Last edited 26 Apr 2017

Queen Anne style

Queenanne.jpg

For many, the Queen Anne style (1880 - 1910) typifies the architecture of the Victorian age. With its distinctive form, abundance of decorative detail, corner tower, expansive porches and richly patterned wall surfaces, the Queen Anne style is easy to identify.

High style Queen Anne buildings are often considered local landmarks. In America it was the most popular style for houses in the period from 1880 to 1900, but was often employed for large-scale public buildings as well.

The style was first created and promoted by Richard Norman Shaw and other English architects in the late 19th century. The name refers to the Renaissance-style architecture popular during the reign of Queen Anne (1702-1714).

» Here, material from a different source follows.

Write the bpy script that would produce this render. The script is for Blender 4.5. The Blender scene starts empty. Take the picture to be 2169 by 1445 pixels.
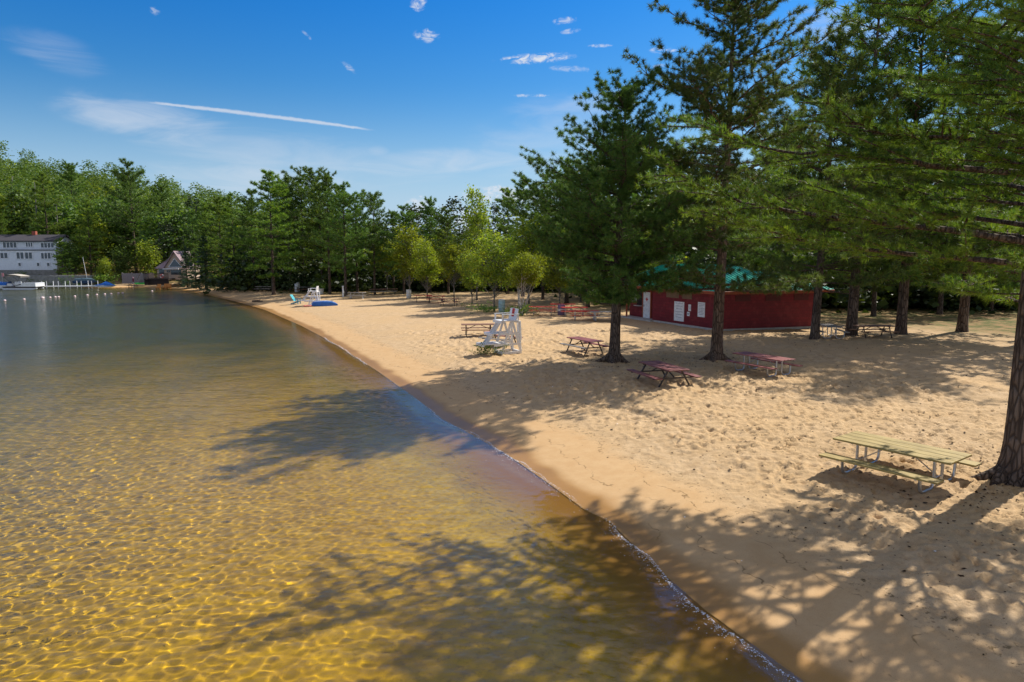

Actually, the Queen Anne style is more closely related to the medieval forms of the preceding Elizabethan and Jacobean eras. The style became popular in the United States through the use of pattern books and the publishing of the first architectural magazine 'The American Architect and Building News'.

The Queen Anne style evolved from those early English designs to become a distinctly American style with numerous, sometimes regional variations.

The use of three dimensional wood trim called spindlework was an American innovation made possible by the technological advances in the mass production of wood trim and the ease of improved railroad transport.

While the Queen Anne style can take a variety of forms, certain key elements are commonly found. Queen Anne buildings almost always have a steep roof with cross gables or large dormers, an asymmetrical front façade, and an expansive porch with decorative wood trim. A round or polygonal front corner tower with a conical roof is a distinctive Queen Anne feature on many buildings of this style. Wall surfaces are usually highly decorative with variety of textures from shingles to half timbering, to panels of pebbles or bas relief friezes.

Identifiable features:

  • Abundance of decorative elements.
  • Steeply pitched roof with irregular shape.
  • Cross gables.
  • Asymmetrical facade.
  • Large partial or full width porch.
  • Round or polygonal corner tower.
  • Decorative spindlework on porches and gable trim.
  • Projecting bay windows.
  • Patterned masonry or textured wall surfaces including half timbering.
  • Columns or turned post porch supports.
  • Patterned shingles.
  • Single pane windows, some with small decorative panes or stained glass.